How aware are we of today – of this moment, this instant in time? For instance, how many of you have, just since church started here today, spent at least a minute or two thinking about what you have to do after you leave here this morning? I'm as guilty as you of this one. We can either miss the moment entirely because we are lost in a dream of yesterday or tomorrow – or – we can envision ourselves with endless tomorrows so why bother acting today?
Martin Luther King Jr. Used a phrase that has stuck in our collective consciousness -- it has been quoted over and over -- referring several times to “the fierce urgency of now.” He was, of course, speaking specifically about desegregation at that time, but it is a concept that can be applied to any endeavor. He used it in at least two famous speeches - the first was in the “I Have a Dream” speech, but he used it again at a speech given at the historic Riverside Church in NYC:
“We are now faced with the fact, my friends, that tomorrow is today. We are confronted with the fierce urgency of now. In this unfolding conundrum of life and history, there is such a thing as being too late. Procrastination is still the thief of time. Life often leaves us standing bare, naked and dejected with a lost opportunity. The tide in the affairs of men does not remain at flood — it ebbs.”
We truly do not have tomorrow - we only have today.

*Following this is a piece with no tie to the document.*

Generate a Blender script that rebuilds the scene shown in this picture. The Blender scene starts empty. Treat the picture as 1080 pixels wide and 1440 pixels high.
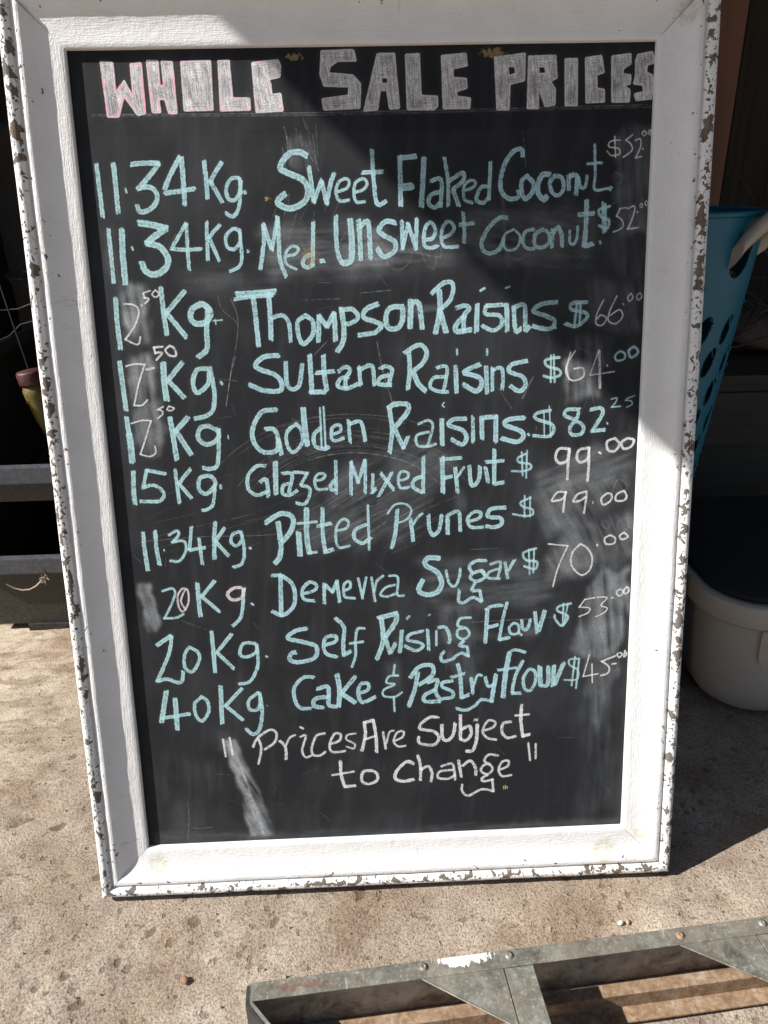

When Ronald Reagan was president, he was obsessed with a past that, as it turns out, never had really happened – but in this mythical past the budget was entirely balanced and everything was perfect. In order to recreate this past glory, Reagan stripped funds from Social Security accounts to get his budget to balance – in effect he “borrowed from the future so he could live in the past.” All this unholy mess we’re having right now about SS-- is there enough? will we run out? how will we pay the monies owed people who paid into this system all their lives? -- stems from Ronald Reagan’s fantasy and obsession with the past.
Imagine what our country could look like today if instead of looking backwards forty years ago we had actually seen the present moment we were in and had begun to deal with the inequalities of the day – with war and poverty and greed? But it likewise does us no good to look back and assign blame because we could ask that same question about any moment today or yesterday. We, too, are here, and now, and it is for us to look around us and see this moment and begin to deal with its needs – which are, oddly, the same needs – war and poverty and greed ..... and hopelessness and mental illness and on and on and on.
We are called, just as surely as were the people of Jesus’ day to live the reign of God – claiming for ourselves that we DO live surrounded by God’s good grace – and there IS enough to go around for everyone.
One of my favorite non-scriptural sayings is this: “The true meaning of life is to plant trees, under whose shade you do not expect to sit.” The seeds of love and hope that we plant today may not produce in our lifetimes – but they will bear fruit – they will in God's good time -- but only if we plant them first.